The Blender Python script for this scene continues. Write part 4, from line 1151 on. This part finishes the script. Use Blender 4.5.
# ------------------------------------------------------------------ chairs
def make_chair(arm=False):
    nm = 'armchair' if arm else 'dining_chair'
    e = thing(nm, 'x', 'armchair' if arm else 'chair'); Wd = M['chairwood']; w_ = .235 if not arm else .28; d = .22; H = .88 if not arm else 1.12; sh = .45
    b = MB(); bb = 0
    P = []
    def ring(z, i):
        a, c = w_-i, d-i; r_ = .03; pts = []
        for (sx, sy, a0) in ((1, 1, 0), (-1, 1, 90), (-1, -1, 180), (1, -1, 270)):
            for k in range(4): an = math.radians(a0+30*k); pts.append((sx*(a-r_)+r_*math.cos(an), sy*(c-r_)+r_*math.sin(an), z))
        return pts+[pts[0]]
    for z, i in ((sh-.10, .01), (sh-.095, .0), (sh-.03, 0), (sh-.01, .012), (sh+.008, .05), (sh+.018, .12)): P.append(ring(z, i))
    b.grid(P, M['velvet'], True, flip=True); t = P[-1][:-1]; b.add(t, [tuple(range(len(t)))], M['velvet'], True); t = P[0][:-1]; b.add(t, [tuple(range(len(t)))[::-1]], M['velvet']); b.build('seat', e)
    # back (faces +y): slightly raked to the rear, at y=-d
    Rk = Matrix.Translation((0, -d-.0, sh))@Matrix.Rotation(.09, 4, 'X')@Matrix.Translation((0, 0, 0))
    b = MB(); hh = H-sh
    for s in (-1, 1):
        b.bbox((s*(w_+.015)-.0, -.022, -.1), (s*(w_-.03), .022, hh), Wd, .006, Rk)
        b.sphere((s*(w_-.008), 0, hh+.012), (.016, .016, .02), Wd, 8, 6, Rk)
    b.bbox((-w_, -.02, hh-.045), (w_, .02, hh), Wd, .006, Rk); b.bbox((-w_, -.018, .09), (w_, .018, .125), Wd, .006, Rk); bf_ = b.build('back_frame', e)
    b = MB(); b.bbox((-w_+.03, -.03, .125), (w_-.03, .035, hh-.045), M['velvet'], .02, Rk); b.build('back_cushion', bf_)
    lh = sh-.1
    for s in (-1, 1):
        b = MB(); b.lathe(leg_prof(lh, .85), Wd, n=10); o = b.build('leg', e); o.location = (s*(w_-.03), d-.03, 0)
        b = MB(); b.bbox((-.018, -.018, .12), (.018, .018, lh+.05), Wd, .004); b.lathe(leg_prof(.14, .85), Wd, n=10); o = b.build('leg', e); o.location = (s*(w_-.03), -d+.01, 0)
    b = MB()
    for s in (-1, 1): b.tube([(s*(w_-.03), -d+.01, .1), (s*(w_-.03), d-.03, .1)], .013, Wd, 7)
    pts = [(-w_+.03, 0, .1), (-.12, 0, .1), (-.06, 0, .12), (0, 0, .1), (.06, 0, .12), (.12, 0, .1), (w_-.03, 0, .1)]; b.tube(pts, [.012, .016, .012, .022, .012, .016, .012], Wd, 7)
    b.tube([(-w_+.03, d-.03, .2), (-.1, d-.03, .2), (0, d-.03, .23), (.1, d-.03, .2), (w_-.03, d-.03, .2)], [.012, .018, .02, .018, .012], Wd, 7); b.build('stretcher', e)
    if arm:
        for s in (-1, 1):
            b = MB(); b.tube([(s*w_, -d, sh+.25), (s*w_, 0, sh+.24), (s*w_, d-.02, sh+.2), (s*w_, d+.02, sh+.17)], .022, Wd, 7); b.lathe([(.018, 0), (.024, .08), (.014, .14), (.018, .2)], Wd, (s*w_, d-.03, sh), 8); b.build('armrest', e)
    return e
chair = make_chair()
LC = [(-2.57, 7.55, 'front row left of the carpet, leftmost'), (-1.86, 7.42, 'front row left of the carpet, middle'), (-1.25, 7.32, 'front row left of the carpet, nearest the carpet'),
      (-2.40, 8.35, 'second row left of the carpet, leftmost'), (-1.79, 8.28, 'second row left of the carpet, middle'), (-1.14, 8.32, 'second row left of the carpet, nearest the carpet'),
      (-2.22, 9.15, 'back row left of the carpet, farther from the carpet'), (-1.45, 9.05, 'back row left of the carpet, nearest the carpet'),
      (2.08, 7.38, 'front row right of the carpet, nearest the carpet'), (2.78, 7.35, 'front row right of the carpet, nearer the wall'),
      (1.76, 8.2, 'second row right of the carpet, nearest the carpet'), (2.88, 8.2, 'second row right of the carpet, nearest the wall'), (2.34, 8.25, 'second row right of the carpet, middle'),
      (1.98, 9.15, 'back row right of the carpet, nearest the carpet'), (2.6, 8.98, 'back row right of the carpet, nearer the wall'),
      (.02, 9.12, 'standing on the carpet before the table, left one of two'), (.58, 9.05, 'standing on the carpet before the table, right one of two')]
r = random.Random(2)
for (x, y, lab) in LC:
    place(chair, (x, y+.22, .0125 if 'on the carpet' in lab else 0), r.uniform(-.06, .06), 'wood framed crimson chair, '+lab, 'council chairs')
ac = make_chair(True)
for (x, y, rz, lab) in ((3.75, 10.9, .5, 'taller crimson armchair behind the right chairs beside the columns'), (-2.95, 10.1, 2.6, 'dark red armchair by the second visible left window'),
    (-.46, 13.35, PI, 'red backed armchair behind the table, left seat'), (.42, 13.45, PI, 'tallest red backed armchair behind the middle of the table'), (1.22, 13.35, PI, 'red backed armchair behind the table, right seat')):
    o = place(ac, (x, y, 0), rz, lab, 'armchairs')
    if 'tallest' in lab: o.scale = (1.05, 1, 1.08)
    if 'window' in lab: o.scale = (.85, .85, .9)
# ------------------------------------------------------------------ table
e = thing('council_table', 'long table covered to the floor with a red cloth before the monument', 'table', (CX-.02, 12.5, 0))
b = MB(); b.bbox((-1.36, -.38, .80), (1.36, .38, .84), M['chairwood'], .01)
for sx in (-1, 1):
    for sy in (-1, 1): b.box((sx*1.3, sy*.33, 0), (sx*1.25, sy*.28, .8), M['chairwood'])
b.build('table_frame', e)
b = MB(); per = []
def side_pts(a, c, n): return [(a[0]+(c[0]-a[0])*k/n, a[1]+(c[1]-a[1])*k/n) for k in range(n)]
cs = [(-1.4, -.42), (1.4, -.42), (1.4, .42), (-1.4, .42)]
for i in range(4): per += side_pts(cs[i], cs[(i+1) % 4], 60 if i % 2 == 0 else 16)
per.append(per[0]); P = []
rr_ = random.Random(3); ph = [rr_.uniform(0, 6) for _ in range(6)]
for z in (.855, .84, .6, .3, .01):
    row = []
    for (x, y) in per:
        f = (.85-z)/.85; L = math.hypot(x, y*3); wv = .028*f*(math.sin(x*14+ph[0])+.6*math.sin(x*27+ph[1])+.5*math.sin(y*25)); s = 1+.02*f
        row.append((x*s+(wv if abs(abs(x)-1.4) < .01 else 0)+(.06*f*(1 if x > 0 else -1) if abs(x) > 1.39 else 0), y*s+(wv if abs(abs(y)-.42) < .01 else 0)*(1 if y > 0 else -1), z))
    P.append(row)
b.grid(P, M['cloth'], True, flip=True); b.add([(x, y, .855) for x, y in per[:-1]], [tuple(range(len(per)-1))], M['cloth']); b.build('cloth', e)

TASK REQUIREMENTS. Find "from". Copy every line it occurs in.

SOLVED PROBLEM.
The Blender Python script for this scene continues. Write part 4, from line 1151 on. This part finishes the script. Use Blender 4.5.
      (-2.22, 9.15, 'back row left of the carpet, farther from the carpet'), (-1.45, 9.05, 'back row left of the carpet, nearest the carpet'),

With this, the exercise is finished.